Christ confidently directs His 70 men with precise instructions: He warns of attacks on evangelists (the wolves) and that people and whole cities will reject the Gospel, resulting in their doom (v. 12; see also v. 13-16); He tells disciples to go in poverty (no purse, bag, sandals) and to rely on charity, establishing a firm base in each town with one receptive host; He directs them to perform miracles by healing the sick and then to reveal that the Kingdom of God has drawn near to them.

St. Luke was a Roman citizen who was trained as a physician and was a disciple of St. Paul (Phil 1:24, Col 4:14, 2Tim 4:11) who experienced the many persecutions of Paul and cared for him during imprisonment. Charged by Paul to write an account of the Gospel and early Church, Luke was inspired by the Holy Spirit to write the Gospel of Luke and the Acts of the Apostles (about a quarter of the New Testament). Using the discipline of a physician, St. Luke carefully incorporated existing Gospel accounts (Matthew) as well as eyewitnesses (including the Blessed Virgin Mary, Peter, Paul). St. Luke died of old age and his relics continue to be venerated at  St. Vitus Cathedral in Prague and several other places.

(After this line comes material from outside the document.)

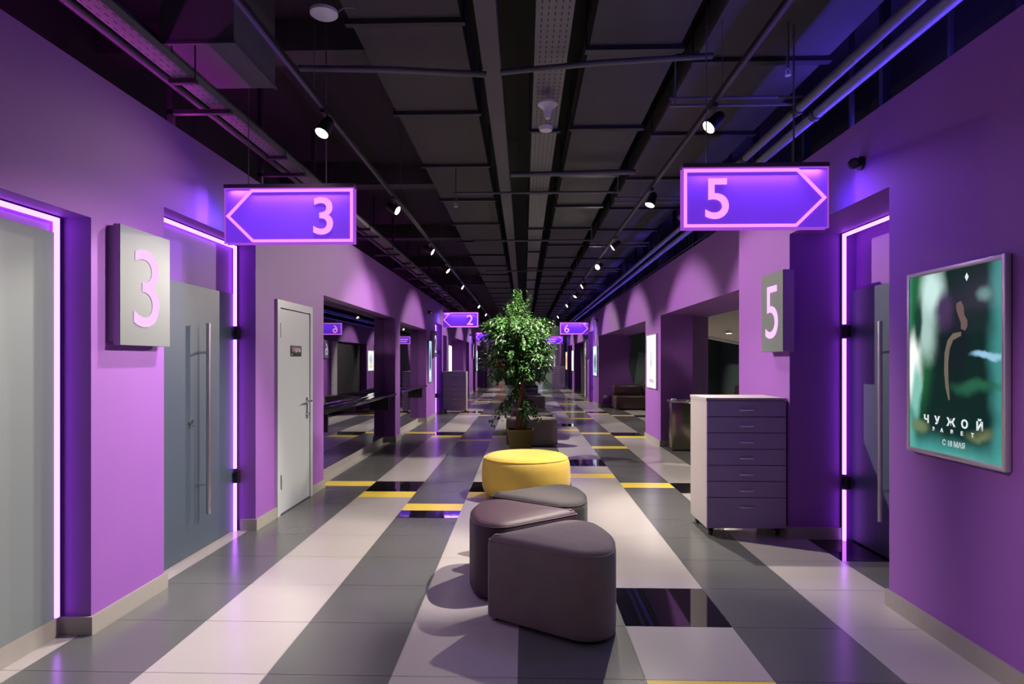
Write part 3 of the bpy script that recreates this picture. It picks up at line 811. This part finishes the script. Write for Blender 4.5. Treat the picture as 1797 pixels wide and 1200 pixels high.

Awed by Jesus ChristPerson of the Trinity, the Son of God establishes and perfects models (i.e. “70”) in Salvation History. Almighty King and Lord, Christ grants authority and decisively directs His men to fight for His Kingdom in the Spiritual Combat against Satan; He grants the power to perform miraculous healing; He gives precise and directive instructions as to the mindset and tactics the Apostles are to use.

Being a Heroic Catholic Man

1)  Christ’s call of St. Luke is Divine Genius: as a physician, Luke sustains Paul by caring for his injuries and ailments; Luke’s physician training prepares him to write a systematic and disciplined account; Luke incorporates the Blessed Virgin’s accounts of Christ’s early life and first hand accounts of Peter’s and Paul’s establishment of the early Church; as a Greek, Luke is able to write in a way that non-Jews will be able to understand. Reflect on Christ’s excellent decision to call Luke.

2) Like 70 disciples, Luke was a zealous missionary witness. Renew your understanding of the duty to be a Missionary Witness (CCC 2044-2051) and the need for Zeal (CCC 584, 824, 2004, 2750) and pray for Christ to fill you and all Catholic men with missionary zeal.  St. Luke, pray for us!

3) In the day-to-day battle of life, men can forget about the powerful champions Christ has given men in the Saints. Renew your understanding of the Communion of the Saints (CCC 946-962, 2683) and pray for Christ to help you to be strengthened by your Patron Saint(s) (CCC 2165, 2156) and those Saints who can help you prevail over your life challenges.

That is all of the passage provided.